The Low Anthem laden zu Konzert und Diskussion - und das an einem Tag, an dem ich mir nicht sicher war, ob ich nach dem vorhergegangenen Abend überhaupt unter Menschen sein sollte und wollte oder ob ich dieser grandiosen Band und ihrem Auftritt die Aufmerksamkeit schenken konnte, die sie verdienen. Die durch das Konzert mögliche Ablenkung war wohl ein wichtiger Grund, warum ich dennoch hingegangen bin, nachdem ich auch den Tag im Büro relativ unauffällig hinter mich bringen konnte.
Also, das erste Mal im Hebbel am Ufer. Sehr nette Location, gutes altes Theater-Feeling und obwohl ich von der Diskussion wusste, war ich ein wenig überrascht zu sehen, dass diese von der Bundeszentrale für politische Bildung organisiert wurde. Einige Veröffentlichungen aus diesem Hause stehen ja noch aus Unizeiten bei mir im Bücherregal und davon wollten sie heute weitere verkaufen, denn ein großer Stand mit allen Büchern rund ums Thema amerikanische Politik war aufgebaut. Großes Interesse war unter den Besuchern allerdings nicht zu erkennen, das galt jedoch auch für den Merch-Stand, so dass ich das Publikum noch nicht so recht einschätzen konnte.
Im Saal ging es dann direkt in Reihe 1 ... wobei ich wie so viele andere feststellen musste, dass es davor noch die Reihen A, B, C gab. Die offensichtlich leer bleiben sollten. Hmm, okay. Der Abend wurde dann eröffnet von einer Business-Lady, die in ihrem Business-Hosen-Anzug und in feinstem Business-Englisch den Ablauf erläuterte. Zuerst sollte sich die Band mit zwei Akustik-Songs vorstellen, dann stand die Diskussion auf dem Plan, anschließend das restliche Konzert. Falls tatsächlich jemand im Saal die Band noch nicht kannte und wegen des Gesprächs vor Ort war (?), kann ich nur davon ausgehen, dass The Low Anthem mit ihrem kurzen Intro auch deren Herzen erobert haben. So schräg und zusammengewürfelt die Band auch wirken mag, so unglaublich schön wird es doch jedes Mal, wenn sie zusammen performen.

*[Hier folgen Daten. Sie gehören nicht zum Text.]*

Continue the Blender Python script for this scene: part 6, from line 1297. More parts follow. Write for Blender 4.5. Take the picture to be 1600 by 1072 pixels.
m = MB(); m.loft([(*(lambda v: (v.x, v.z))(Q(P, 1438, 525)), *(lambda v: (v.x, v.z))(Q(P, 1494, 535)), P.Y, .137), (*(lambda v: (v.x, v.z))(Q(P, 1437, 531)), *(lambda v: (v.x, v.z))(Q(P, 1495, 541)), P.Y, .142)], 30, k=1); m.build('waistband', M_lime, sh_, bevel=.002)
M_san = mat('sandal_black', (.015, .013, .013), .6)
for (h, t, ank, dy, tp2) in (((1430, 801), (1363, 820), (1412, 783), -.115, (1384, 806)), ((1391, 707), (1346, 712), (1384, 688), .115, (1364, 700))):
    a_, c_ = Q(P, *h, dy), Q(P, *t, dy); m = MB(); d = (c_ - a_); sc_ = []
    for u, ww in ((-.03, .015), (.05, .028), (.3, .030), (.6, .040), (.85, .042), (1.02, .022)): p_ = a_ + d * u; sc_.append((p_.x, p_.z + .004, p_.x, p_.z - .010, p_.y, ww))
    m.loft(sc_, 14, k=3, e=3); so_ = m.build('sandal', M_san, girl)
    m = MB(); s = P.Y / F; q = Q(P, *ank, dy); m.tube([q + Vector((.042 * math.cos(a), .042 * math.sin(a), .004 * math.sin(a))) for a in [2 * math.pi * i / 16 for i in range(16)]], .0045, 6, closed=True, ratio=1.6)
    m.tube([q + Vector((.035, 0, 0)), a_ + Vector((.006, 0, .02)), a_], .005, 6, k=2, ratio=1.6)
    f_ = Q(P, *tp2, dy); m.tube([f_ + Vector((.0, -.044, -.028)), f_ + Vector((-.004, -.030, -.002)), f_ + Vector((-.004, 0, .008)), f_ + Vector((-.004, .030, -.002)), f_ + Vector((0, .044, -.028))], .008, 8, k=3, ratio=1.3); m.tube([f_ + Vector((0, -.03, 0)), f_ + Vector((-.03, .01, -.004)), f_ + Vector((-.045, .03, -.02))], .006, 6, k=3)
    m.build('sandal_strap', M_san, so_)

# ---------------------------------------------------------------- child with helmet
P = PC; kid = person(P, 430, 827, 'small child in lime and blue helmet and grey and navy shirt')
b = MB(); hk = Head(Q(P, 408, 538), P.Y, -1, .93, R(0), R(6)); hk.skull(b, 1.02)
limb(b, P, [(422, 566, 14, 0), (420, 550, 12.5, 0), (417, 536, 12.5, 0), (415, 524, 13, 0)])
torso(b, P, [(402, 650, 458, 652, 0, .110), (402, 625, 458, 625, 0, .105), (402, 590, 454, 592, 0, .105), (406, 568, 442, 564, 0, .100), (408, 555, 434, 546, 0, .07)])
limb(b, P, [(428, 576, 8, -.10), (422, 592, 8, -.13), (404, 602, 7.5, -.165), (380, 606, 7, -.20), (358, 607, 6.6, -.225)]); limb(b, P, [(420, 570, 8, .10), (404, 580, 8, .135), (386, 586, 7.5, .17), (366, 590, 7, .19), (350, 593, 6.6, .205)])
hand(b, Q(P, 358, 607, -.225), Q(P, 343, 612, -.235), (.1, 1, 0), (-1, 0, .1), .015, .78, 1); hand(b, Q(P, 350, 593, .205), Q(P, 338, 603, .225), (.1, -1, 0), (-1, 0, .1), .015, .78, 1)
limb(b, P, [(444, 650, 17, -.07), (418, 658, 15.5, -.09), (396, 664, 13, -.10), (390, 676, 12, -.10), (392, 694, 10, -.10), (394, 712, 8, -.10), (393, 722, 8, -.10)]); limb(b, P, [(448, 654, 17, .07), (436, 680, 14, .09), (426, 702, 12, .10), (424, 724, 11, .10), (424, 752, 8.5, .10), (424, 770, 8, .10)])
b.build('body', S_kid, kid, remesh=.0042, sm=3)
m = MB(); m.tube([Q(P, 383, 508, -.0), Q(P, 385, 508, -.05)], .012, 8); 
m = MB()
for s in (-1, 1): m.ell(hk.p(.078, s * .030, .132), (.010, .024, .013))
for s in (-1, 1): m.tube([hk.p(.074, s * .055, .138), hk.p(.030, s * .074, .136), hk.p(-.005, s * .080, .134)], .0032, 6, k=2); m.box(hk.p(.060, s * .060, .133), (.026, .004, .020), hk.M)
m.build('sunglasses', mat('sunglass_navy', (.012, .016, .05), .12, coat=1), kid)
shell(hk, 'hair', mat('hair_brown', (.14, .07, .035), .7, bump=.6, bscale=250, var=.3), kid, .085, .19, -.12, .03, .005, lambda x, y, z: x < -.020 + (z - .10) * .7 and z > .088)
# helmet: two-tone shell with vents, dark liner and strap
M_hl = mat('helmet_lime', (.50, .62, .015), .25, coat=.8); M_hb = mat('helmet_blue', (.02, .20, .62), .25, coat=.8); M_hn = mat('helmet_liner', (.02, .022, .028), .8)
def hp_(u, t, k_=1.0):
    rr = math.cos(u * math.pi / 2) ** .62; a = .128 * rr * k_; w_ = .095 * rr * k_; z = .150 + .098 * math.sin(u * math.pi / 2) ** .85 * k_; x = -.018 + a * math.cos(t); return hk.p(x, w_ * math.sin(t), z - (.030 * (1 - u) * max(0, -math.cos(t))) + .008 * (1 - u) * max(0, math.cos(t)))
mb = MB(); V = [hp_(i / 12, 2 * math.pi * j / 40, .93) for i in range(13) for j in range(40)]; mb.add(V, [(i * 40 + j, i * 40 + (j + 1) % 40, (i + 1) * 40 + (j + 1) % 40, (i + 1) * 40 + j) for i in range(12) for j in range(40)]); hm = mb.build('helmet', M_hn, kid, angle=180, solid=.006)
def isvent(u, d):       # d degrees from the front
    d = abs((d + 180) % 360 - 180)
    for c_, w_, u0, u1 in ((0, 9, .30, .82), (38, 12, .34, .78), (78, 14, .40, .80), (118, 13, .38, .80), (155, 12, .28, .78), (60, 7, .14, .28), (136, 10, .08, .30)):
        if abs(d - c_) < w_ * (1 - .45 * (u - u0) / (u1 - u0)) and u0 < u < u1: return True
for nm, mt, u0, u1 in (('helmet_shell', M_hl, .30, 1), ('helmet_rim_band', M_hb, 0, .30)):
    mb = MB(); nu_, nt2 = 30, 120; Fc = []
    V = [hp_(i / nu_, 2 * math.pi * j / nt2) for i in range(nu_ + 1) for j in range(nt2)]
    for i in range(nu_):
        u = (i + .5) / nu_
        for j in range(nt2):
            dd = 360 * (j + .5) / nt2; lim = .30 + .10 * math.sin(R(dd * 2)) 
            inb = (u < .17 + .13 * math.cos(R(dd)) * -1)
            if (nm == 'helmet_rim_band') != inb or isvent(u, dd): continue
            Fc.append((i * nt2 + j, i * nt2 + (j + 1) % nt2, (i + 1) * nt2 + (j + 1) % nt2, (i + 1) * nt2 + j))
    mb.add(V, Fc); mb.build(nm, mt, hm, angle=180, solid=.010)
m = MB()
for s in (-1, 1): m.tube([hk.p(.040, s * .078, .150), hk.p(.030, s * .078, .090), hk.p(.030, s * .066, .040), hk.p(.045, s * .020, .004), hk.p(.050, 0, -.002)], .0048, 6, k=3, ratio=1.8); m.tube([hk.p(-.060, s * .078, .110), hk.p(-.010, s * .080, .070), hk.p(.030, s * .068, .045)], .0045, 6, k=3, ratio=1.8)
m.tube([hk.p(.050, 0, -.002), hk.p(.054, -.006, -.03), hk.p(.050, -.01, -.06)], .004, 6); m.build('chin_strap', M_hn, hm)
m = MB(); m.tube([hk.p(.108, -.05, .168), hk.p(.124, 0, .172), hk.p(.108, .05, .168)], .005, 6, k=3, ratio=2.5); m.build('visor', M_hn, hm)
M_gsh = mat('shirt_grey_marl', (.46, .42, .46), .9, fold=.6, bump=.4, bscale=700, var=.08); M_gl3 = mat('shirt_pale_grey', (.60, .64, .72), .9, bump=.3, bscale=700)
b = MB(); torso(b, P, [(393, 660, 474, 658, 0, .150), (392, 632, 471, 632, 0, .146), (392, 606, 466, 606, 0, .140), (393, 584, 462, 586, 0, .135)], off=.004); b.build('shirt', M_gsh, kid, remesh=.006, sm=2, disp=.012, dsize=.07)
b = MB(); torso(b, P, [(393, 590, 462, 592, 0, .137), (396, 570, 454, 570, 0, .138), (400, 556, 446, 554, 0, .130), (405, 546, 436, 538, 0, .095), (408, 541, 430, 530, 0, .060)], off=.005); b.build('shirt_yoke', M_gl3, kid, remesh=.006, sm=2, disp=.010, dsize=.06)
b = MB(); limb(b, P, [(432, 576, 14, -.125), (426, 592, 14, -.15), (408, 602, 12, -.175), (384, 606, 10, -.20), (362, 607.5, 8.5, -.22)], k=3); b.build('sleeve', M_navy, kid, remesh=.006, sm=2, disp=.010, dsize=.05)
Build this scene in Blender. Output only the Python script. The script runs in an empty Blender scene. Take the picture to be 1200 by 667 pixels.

So weit, so gut. Das Fazit zur Diskussion vorweg: was bitte sollte das? Wie ich erst später mitbekam, wussten The Low Anthem (bzw. Ben & Jeff, die die Band bei der Diskussion vertraten) offensichtlich vorher nichts oder wenig von der Planung des Abends. Dann hatte die BPB-Lady gerade mal ein Mikro für beide, was eine flüssige Diskussion mit Sicherheit stocken ließ. Und wenn sie dann kompliziert formulierte Fragen stellte, enthielten diese Thesen, denen die Band nur widersprechen konnte ("I don't think politicians define a country") oder die sie gar nicht erst interessierten ("I am an artist, I don't care about that"). Die Idee an sich ist durchaus gut, aber es wirkte alles sehr ungeplant und schlecht durchdacht. BPB, bitte nachsitzen! Das Beste an diesem Segment des Abends waren immer noch die privaten Erzählungen der Band, wie sie zusammen leben und ihre Musik entsteht oder der Hinweis von The Low Anthem, dass die Fans aus den hinteren Reihen doch bitte die ersten drei Reihen (wie gesagt, A, B, C) besetzen sollten, damit der Saal nicht so leer wirkt.
Dann das Konzert. So sehr ich mich jetzt auch bemühen würde, ich könnte die Atmosphäre im Saal während der Songs gar nicht gebührend wiedergeben. Gefühlstechnisch ist alles möglich, von zu Tränen gerührt bis hin zu von der Live-Energie der Band überwältigt. Sehr schön, dass sie auch wieder die wunderbaren Handy-Klänge ertönen ließen, von denen ich schon im März berichtete. Nachdem Ben den Fans vorher schon erlaubt hatte, sie dürften heute auch auf die Bühne klettern und die Instrumente berühren, tat dies zumindest einer dabei mit zwei Mobiltelefonen und hielt sie ans Mikro - fast schon familiäre Gefühle zwischen Band und Publikum. Am Ende war ziemlich klar, dass niemand im Saal The Low Anthem wollte gehen lassen und es gab Gelächter und Applaus, als Ben sich dafür bedankte, dass die Fans auch beim Interview zugehört hatten. Von meiner Seite aus kann ich mich an dieser Stelle nur nachträglich dafür bedanken, dass The Low Anthem es geschafft haben, mir einen Nachhauseweg mit einem Lächeln im Gesicht zu bescheren. Das hätte ich noch tagsüber kaum für möglich gehalten.